The Pentagon Is Making The CIA And State Department Obsolete

Thursday, April 6th, 2017

The Pentagon is making the CIA and State Department obsolete, Ryan Landry argues:

The State Department and CIA have been anxious since election night, not just because of the threat of a change of policy, but because these agencies now face an existential threat on some level.

As Trump’s cabinet was assembled in late fall, the nervousness grew as Blue Empire realized how many generals and former generals would serve in high-ranking positions. Unbeknownst to most Americans, the fear is based on change within Red Empire. The Pentagon’s growth into a one-stop shop for policy formulation and implementation threatens Blue’s existence and at a minimum, influence.
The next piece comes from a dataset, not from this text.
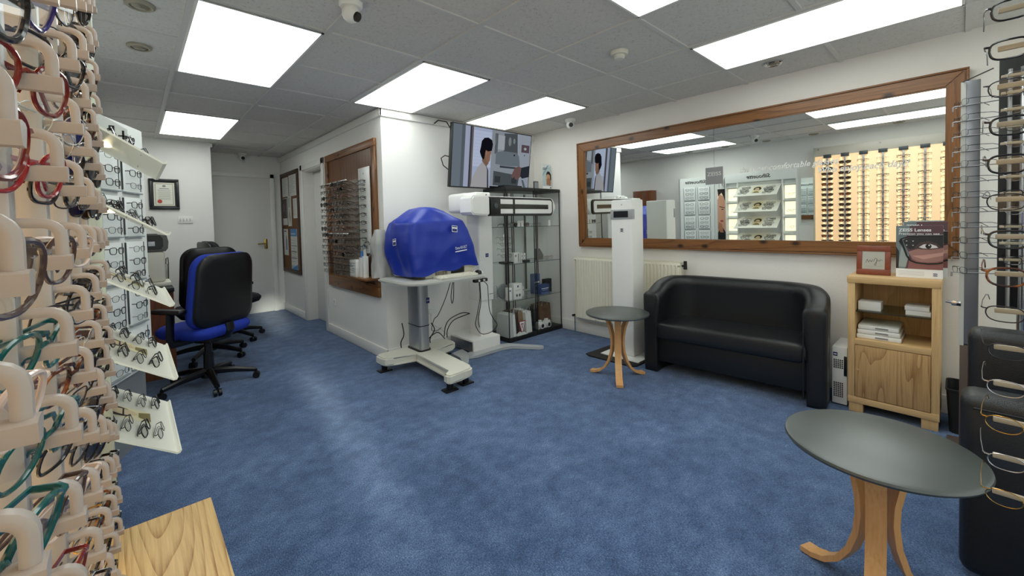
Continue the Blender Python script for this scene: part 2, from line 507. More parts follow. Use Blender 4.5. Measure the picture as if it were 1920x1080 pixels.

Since the planes flew into the Twin Towers, the Department of Defense has been in a steady growth mode not strictly limited to increases in spending and budgets. The very scope and nature of the DOD has changed. America’s wars of choice, the imperial wars after World War II, have forced the Pentagon to send a first-world military into regions with zero infrastructure. The U.S. military had to change and find ways to support such a military in many undeveloped areas from scratch. Random reports by American media outlets repeat the same phrase over and over. The Pentagon has become a one-stop shop for the presidency to seek advice, consider policies, and execute plans. For all the recent talk of a Deep State, the Pentagon has grown into a fully operational imperium in imperio.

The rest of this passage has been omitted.